MENAI STRAITS BRIDGE 1826 Caernarvonshire Thomas Telford HEW 109 SH556 715 {N53 13’ 6.9” W4 9’ 40.6”}
As well as being one of the great engineering feats of history, the Menai suspension bridge is also one of the most spectacular and beautiful of bridges. It’s setting in the tidal straits between Anglesey Island and Gwyndd is a perilous site for a bridge as the straits there experience fierce gales as well as twice daily tides of twenty feet or more. Thomas Telford designed this bridge in 1817 as the crowning feature of his Holyhead to London road. Its total length is 1710 feet of which 559 feet are the suspended bridge. Seven bold stone arches reach from either shore out to the two pyramidal towers from which the suspended bridge hangs 100 feet above mean high tide from four sets of wrought iron chains.

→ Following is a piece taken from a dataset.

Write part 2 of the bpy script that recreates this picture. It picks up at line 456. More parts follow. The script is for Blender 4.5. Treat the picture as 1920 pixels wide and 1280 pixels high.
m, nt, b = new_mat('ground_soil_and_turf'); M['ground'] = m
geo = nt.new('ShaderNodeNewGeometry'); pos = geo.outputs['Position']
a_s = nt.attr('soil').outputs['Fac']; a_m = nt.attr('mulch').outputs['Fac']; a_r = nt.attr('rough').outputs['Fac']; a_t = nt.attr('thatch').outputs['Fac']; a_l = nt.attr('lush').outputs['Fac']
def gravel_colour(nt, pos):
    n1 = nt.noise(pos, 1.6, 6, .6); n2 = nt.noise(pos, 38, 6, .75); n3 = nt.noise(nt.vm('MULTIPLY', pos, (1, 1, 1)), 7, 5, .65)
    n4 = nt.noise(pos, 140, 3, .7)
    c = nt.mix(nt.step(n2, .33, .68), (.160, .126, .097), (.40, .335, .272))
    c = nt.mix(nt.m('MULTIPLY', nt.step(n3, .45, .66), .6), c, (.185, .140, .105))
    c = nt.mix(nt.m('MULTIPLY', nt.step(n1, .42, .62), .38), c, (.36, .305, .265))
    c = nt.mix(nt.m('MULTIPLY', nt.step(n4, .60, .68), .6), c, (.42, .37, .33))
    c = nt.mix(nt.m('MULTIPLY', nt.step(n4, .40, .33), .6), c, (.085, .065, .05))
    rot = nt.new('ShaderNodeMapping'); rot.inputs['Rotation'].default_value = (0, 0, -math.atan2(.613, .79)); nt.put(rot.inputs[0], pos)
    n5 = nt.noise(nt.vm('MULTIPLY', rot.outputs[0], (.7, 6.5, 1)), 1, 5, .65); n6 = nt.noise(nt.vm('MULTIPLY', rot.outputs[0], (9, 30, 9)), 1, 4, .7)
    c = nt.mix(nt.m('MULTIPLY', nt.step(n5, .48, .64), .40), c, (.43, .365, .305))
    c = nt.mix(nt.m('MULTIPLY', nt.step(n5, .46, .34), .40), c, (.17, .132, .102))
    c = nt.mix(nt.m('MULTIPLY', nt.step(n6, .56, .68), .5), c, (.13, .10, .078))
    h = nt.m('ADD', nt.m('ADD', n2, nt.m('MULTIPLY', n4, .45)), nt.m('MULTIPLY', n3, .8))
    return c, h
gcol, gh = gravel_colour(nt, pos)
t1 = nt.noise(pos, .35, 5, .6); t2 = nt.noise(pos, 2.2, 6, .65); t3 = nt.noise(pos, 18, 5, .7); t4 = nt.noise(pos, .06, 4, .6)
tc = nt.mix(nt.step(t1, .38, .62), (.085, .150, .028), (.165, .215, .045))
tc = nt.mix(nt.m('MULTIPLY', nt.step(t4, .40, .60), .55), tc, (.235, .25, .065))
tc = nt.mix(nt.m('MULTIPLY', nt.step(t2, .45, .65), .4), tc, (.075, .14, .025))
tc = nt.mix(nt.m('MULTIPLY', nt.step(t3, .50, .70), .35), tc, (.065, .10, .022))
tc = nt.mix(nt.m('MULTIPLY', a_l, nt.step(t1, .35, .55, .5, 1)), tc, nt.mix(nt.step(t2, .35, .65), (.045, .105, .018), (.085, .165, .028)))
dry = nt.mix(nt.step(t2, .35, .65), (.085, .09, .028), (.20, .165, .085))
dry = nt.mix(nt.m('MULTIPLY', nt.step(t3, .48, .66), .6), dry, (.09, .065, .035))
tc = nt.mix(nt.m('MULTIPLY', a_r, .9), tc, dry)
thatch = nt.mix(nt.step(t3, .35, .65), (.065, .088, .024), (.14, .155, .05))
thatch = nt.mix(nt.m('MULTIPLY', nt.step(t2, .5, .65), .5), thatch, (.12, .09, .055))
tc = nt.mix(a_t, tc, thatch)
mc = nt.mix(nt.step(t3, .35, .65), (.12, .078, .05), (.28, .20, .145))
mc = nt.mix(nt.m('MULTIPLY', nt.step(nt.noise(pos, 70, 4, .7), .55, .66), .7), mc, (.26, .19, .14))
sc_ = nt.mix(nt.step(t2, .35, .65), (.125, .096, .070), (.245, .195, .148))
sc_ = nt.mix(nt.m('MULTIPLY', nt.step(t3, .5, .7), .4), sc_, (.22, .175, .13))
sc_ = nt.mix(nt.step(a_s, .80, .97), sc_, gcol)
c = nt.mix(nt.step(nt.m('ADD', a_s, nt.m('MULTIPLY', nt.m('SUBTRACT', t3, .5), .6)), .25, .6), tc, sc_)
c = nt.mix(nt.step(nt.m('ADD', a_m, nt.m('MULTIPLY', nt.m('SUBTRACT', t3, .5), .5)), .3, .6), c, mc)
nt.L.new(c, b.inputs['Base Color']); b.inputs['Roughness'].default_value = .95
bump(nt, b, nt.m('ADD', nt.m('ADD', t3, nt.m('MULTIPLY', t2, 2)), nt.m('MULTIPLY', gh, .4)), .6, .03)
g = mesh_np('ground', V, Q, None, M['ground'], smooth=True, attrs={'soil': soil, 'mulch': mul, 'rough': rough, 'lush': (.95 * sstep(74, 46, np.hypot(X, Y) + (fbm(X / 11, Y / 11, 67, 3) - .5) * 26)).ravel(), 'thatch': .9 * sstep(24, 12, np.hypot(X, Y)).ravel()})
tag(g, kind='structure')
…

John Wilson who was the contractor took seven years to build it. Severe storms over the years created the kind of damage to which suspension bridges are most vulnerable - racking and undulation - which the flexibility of the chains cannot resist. In spite of major repairs and modifications over the past 180 years, the bridge still stands essentially as Telford designed it. A number of books have been written about the challenges faced during its construction and those who love an engineering thriller would enjoy reading more about the making of this masterpiece and about its designer Thomas Telford: a very remarkable man.